Cuff: We should be looking at some lots, maybe corner lots and alley lots and large lots, as being able to sponsor even more secondary units. I think another future for ADU is that it be able to be subdivided and become an owner-occupied unit, not a rental unit. So that’s an important piece.
In Japan, you can sell any property that somebody is willing to build up. Like, if you’re willing to build on a 10 foot by 10 foot area, you can have it for a house, and you see some really remarkable tiny houses. And for me, that’s a really exciting direction to be heading. But some neighborhoods should be trying these things so that other neighborhoods can see that it’s not threatening, but could be kind of exciting, and it could be environmentally very smart.
I think there’s a lot of development in the building technologies, everybody’s trying to figure that out, like 3D printed buildings, prefabs, modular, all of that. We haven’t really hit the sweet spot. Although I’d say prefab has come pretty close now, but it’s just that the costs aren’t coming down with it. So, looking for more economical building technologies is important.

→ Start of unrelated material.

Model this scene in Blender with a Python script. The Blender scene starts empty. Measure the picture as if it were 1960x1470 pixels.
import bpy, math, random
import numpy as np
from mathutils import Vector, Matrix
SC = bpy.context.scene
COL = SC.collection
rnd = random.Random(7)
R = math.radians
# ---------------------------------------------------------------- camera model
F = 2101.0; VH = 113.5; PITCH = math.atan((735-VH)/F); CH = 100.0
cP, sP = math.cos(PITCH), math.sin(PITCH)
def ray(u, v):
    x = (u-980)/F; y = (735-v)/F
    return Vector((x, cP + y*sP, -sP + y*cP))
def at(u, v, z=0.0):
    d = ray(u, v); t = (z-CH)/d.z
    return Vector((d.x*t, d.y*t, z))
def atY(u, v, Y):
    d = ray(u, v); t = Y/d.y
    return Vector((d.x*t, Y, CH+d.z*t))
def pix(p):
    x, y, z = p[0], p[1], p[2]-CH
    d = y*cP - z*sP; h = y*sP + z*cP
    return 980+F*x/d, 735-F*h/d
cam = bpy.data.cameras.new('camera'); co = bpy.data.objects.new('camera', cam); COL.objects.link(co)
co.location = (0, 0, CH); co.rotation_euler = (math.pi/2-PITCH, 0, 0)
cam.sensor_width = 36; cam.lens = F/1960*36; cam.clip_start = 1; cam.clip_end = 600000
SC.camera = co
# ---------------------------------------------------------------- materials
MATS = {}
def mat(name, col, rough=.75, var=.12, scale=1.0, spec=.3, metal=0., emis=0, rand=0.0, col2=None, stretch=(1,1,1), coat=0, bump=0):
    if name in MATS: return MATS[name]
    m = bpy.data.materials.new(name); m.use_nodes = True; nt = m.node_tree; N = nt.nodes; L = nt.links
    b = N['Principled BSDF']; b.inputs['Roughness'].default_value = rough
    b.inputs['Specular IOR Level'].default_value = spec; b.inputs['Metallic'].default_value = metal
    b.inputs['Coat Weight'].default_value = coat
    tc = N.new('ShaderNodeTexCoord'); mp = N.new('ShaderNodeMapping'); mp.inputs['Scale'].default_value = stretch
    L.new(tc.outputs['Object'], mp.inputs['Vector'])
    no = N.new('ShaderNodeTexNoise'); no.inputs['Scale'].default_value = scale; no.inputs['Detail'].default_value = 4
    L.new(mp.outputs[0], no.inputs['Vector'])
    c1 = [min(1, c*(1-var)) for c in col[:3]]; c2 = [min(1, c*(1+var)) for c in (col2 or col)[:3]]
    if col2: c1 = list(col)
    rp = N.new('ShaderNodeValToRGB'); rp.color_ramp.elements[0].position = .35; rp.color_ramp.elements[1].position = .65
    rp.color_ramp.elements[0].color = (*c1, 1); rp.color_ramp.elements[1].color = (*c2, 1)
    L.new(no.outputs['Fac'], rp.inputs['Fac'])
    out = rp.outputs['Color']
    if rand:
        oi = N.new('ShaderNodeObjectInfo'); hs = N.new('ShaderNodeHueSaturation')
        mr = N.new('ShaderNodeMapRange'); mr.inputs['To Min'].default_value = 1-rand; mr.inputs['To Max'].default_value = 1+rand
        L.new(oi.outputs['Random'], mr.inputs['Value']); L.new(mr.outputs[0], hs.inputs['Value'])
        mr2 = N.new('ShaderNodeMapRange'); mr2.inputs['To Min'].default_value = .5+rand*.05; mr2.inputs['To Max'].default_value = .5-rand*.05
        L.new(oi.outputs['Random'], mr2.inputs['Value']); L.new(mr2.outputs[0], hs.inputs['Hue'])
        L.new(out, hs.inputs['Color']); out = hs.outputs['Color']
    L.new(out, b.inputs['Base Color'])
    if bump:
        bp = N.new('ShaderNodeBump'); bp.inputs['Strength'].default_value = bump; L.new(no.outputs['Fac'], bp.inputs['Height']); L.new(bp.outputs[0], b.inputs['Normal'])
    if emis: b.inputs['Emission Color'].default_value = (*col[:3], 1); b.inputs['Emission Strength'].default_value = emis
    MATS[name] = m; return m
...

And the last one, I’d say, is one that I’ve been working on with colleagues in Australia, and it’s called Right Sizing Houses. That is a little bit related to the junior ADU idea. In the bigger, older housing stock, but also probably the bigger housing stock of the, say 90s, you can carve a house interior differently, and make multiple units there so that each one has a nicer size and fitting to current households.
The most common household in America today is a single person, and it’s been that way for some time. I think the average size is like 2.3 people or something. But more single person households exists than any other type.
Cuff: Yeah. Why are we making all these suburban things or why have we been? And it’s because of an idea about exchange value. Like people think, well, if I don’t have three bedrooms and three baths, and a grand room and whatever else goes into those, I won’t be able to sell it, it won’t increase in value. But that’s a myth, right? I mean, we can write a new one and some developers are doing that now, creating extended family production houses, for instance.
So, I think there’s so many ways in which secondary units are the beginning of really just much more innovative and responsive housing for California in particular.